For frogmetrics interviews, we did screen sharing sessions. You get to watch them code in their native environment, and see how they tackle the kinds of problems you'd be paying them to solve. In fact, the project we gave everybody was the next big feature we needed to implement, and the guy who won the job just brought his already-completed code along with him.
Does it sound right to you that your next big feature can be implemented during an interview, before the candidate is even hired?
I know, you didn't mean that it was all completed, but still... how much free work can you get from people before it's called abuse? If you had said "the guy who won the job just brought the best ideas with him", I'd be all happy.

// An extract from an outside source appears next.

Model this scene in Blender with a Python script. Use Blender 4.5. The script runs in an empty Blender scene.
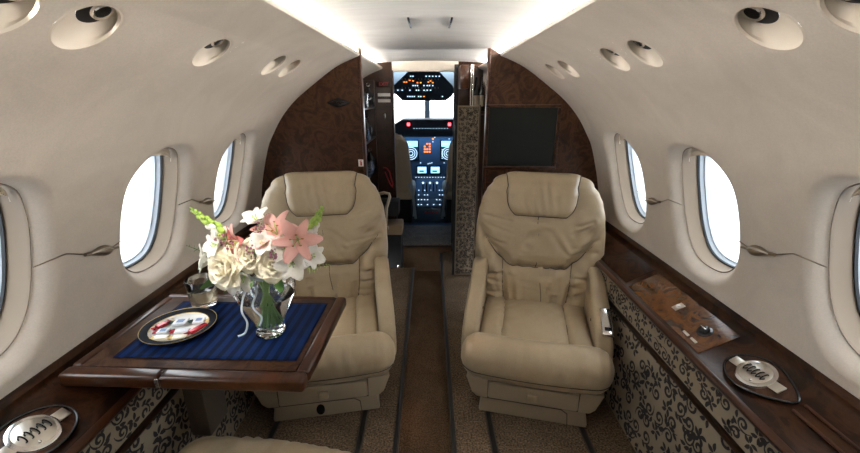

1. We only used code from the guy who won, and he never saw the other submissions.
2. The interview project was time boxed to 24 hours. The guy who won did it in about 9 hours.
The actual feature is big, and has lots of edge cases: our devices need to be able to update themselves when new versions become available, roll back if there's an error, archive past versions, and never, ever end up in a state where they're bricked. The applicants did a small toy implementation of this functionality. The guy who won wrote good enough initial code to be used as a foundation for the rest.
They didn't say that the code from candidates that weren't accepted was used, just the code from the one that was. I suppose you prefer that interview coding tasks be arbitrary and wasted effort rather than put to good use?